Memorial honoring fallen police officers removed after reference to 'Lord' sparks controversy

A South Carolina police monument was changed to remove religious language after a resident protested it shouldn't be on public property. |

A memorial honoring fallen police officers in Tega Cay, South Carolina, has been removed amid controversy stemming from city leaders’ decision to remove the word “Lord” from the monument. 

The memorial, placed outside the Tega Cay Police Department earlier this month, contains a prayer often called “The Officer's Prayer.” After some complained the religious words were offensive, city leaders covered over three references to the "Lord” on the stone. 

However, the move sparked outrage among the community, prompting the city to remove the monument altogether. 

“We have received many comments, both locally and nationally, in response to the monument at the Tega Cay Police Station,” the city of Tega Cay posted on social media. “We attempted to find a compromise but failed as our community has further divided. In an attempt to find a resolution, we have upset parties on both sides of this issue and for that, we are truly sorry. The City of Tega Cay’s intent from the beginning of this project was to recognize our current and fallen police officers.

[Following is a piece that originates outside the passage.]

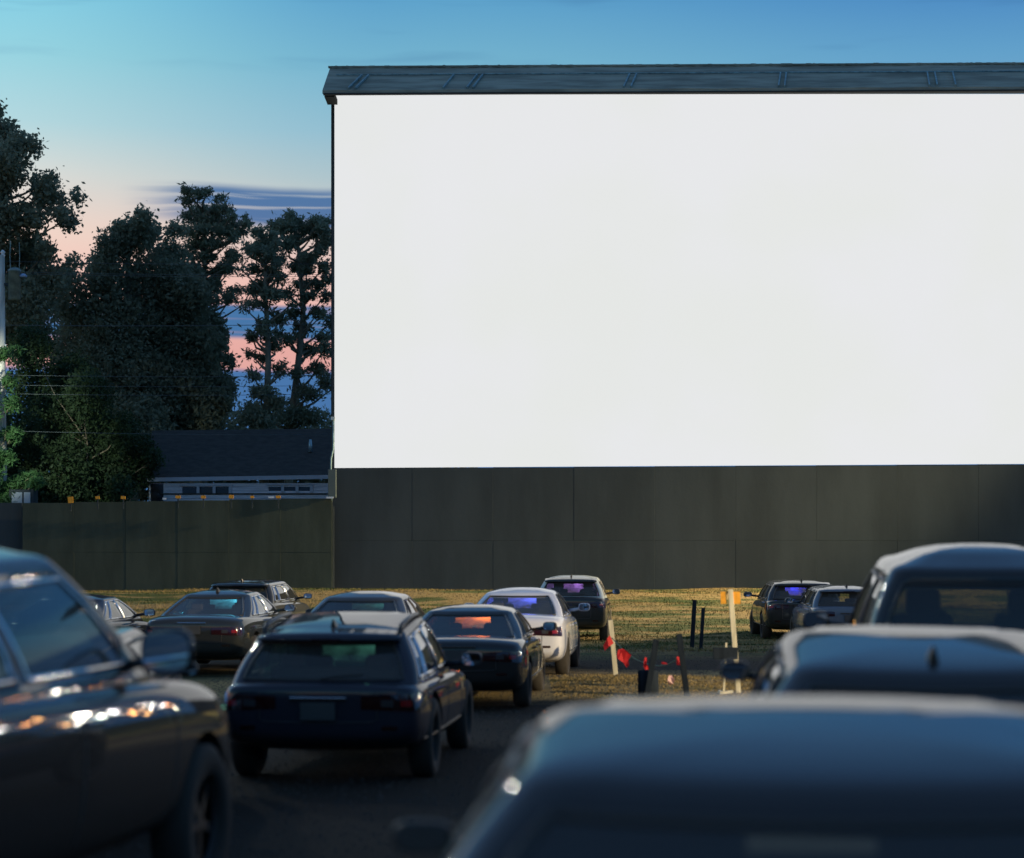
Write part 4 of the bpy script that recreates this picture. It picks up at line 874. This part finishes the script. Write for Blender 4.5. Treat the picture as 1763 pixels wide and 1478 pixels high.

Without their courage, strength, dedication, concern and compassion, as mentioned in the police officer’s prayer inscribed on the monument, our City would be a much different place.”

“At this time, we have removed the monument while we continue to seek a solution that expresses our unwavering support and gratitude to those who risk their lives every day for ours. We will continue to welcome feedback from our residents and seek further guidance from our legal team until we can find a viable solution for all concerned.”

On the front of the memorial, donated by a civic group, was a reference to Matthew 5:9 from Jesus' famous Sermon on the Mount, which says, "Blessed are the peacemakers, for they will be called children of God."

The back of the stone read: "Lord, I ask for courage. Courage to face and conquer my own fears, courage to take me where others will not go...Give me Lord, concern for others who trust me and compassion for those who need me. And please Lord, through it all, be at my side."

Tega Cay resident Dan Dunn protested at a July city council meeting, arguing religious wording and references shouldn’t be included on a public monument in front of the police station, the Herald Online reported.

“Public grounds and public services should remain secular and neutral for all members of the community — all members — so they should feel welcome here,” Dunn said, adding that the religious references make the city seem exclusionary and biased.

But after the city painted over the word “Lord” in multiple places and also removed the Bible verse reference on the front of the stone, the city’s Facebook page was flooded with hundreds of comments from those outraged by the decision. 

S.C. State Rep. Bruce Bryant, R-York, who retired as York County Sheriff in 2017 after 20 years in office and 44 years in law enforcement, said he was “disappointed” in the decision.

“Law enforcement is a calling, a calling for men and women by God to protect the communities they serve. These principles of courage and faith are what this great state and nation were founded upon,” he said, according to the Herald.

Scripture, Bryant said, is meant to show the unity of spirit and faith that the public has with police officers.

“There would not be a need for law enforcement officers if the Ten Commandments were followed,” Bryant said. “But they are not. That’s where police officers, the bravest and most courageous, come in. To help their fellow man under God.”

U.S. Congressman Ralph Norman called the move “sad.”

“Our creator gave us our God-given rights,” he said in a Facebook video. The last time I checked it was one nation under God. To have this scratched out is sad, to say the least. That’s why we’re fighting in Washington, D.C., to put God back in public buildings like this, put God back in our schools. This is sad and never should happen.”

Last month, the U.S. Supreme Court ruled that a 40-foot tall cross in Bladensburg, Maryland, that was meant to honor World War I soldiers does not violate the Establishment Clause of the Constitution and thus could remain at the public property.